When a zadruga broke up (normally because it became too large for easy management), property was divided equally among its members. Before the twentieth century, many villages were formed as outgrowths of an enlarged zadruga. The largest of the extended family organizations in Bulgaria began breaking up in the 1840s. At that time, the Ottoman Empire instituted new inheritance laws that did not take zadruga property patterns into account. A second stage of fragmentation occurred as the expectation of automatic integration into the extended family gradually weakened in younger generations: sons began leaving the zadruga at the death of the "old man," and newly arrived wives failed to adjust to the traditional system. As a result of such pressures, smaller households began to proliferate in the nineteenth century.

The zadruga breakup accelerated after Bulgaria gained its independence and began instituting Western-style laws that gave women equal inheritance rights, although in many parts of Bulgaria women did not begin demanding their legal inheritance until well into the twentieth century. The disintegration of large family holdings gradually led to the impoverishment of the peasants as land ownership became more fragmented and scattered with each generation. The durability of the extended family was reflected in the 1934 census, however, which still listed a category of household size as "thirty-one and over." Furthermore, even after extended families broke up, many peasants continued to work cooperatively.

The familial system sometimes extended to include godparents and adopted brothers and sisters--unrelated individuals enjoying the same status as close relatives. Godparenthood included another set of traditional relationships that knit village society together. Godparents kept close ties with their godchildren throughout their lives, and the godparent/godchild relationship could be transferred from generation to generation. Godparents were treated with the utmost respect and had an important role in all important events in a godchild's life, beginning with baptism. The familial relationship was so strong that a taboo developed against the marriage of children related to the same family only through godparenthood.

After the decline of the zadruga, the patriarchal system continued to flourish in the smaller families, where husbands gained ownership of family property and all the patriarchal status the old men once had. The status of wives remained distinctly secondary. Upon marriage a woman still severed all ties with her family if her husband's family lived in another village. Thus, couples always looked forward to the birth of sons rather than daughters because sons always would remain family members. Men traditionally married between the ages of twenty and twenty-two; women, between eighteen and twenty. In areas where daughters were needed as laborers at home, marriage might be postponed until age twenty-five. Arranged marriages, common until the communist era, persisted in the most traditional villages until the 1960s.

Only in the twentieth century did men begin to consult their wives in family decisions. Until that time, wives were expected to give blind obedience to their husbands. A woman who dared question or interfere in a man's work was universally condemned. Women waited for a man to pass rather than crossing his path, and wives often walked with heavy loads while their husbands rode on horseback. The wife was responsible for all work inside the house and for helping her husband in the field as well.

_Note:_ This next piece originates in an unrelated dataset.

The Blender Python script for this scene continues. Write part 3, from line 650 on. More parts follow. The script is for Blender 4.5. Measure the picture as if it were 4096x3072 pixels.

Children typically began to share in household work at the age of five or six. At that age, girls began to do household work, and by age twelve they had usually mastered most of the traditional household skills. By age twelve or thirteen, boys were expected to do the same field work as adults. Alternatively, boys might begin learning a trade such as tailoring or blacksmithing at six or seven. As the size of farmland parcels diminished and field labor became less critical, more families sent children away from home to learn trades. Village boys apprenticed in cities sometimes became accustomed to city life and did not return to the village.